Enfin, en Nouvelle-Calédonie, l'État conserve les compétences relatives au droit civil et aux règles concernant l'état civil, jusqu'à leur transfert à la collectivité 154 ( * ) . L'applicabilité des dispositions législatives et réglementaire intervenant dans ces matières est subordonnée à une mention expresse à cette fin 155 ( * ) .

Le présent article rend par conséquent applicables dans ces trois collectivités les articles 1 à 4 et 22 du présent texte. La mention faite, pour ces articles, aux TAAF est superfétatoire et votre commission l'a supprimé par un amendement de son rapporteur.

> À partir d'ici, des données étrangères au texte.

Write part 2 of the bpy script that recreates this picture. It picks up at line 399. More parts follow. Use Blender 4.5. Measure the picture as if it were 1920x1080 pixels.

L'article 4, dans la rédaction adopté par votre commission, pose le principe de l'égalité de traitement entre les époux ou les parents de même sexe et ceux de sexe différents. Visant le mariage et la filiation, il relève donc de la compétence de l'État et est applicable, du fait de la mention portée au présent article, dans l'ensemble des collectivités d'outre-mer et en Nouvelle-Calédonie.

Votre commission a adopté l'article 23 ainsi modifié .

*

* *

Au bénéfice de l'ensemble de ces observations, votre commission a adopté le projet de loi ainsi modifié .


* 149 Règlement (UE) n° 1259/2010 du Conseil du 20 décembre 2010 mettant en oeuvre une coopération renforcée dans le domaine de la loi applicable au divorce et à la séparation de corps.

* 150 Le principe, pour les collectivités d'outre-mer, est fixé à l'article 3 de la loi n° 70-589 du 9 juillet 1970 relative au statut civil de droit commun dans les territoires d'outre-mer : les dispositions relatives à l'état et à la capacité des personnes, aux régimes matrimoniaux, ainsi qu'aux successions et libéralités y sont applicables de plein droit, sauf exception prévue par la loi.

* 151 Art. 1-1 de la loi n° 55-1052 du 6 août 1955 portant statut des Terres australes et antarctiques françaises et de l'île de Clipperton.

* 152 En vertu de la loi n° 61-814 du 29 juillet 1961 conférant aux îles Wallis et Futuna le statut de territoire d'outre-mer.

* 153 Art. 7 de la loi 2004-192 précitée.

* 154 Art. 21 de la loi organique n° 99-209 du 19 mars 1999 relative à la Nouvelle-Calédonie.

* 155 Art. 6-2 de la loi n° 99-209 précitée.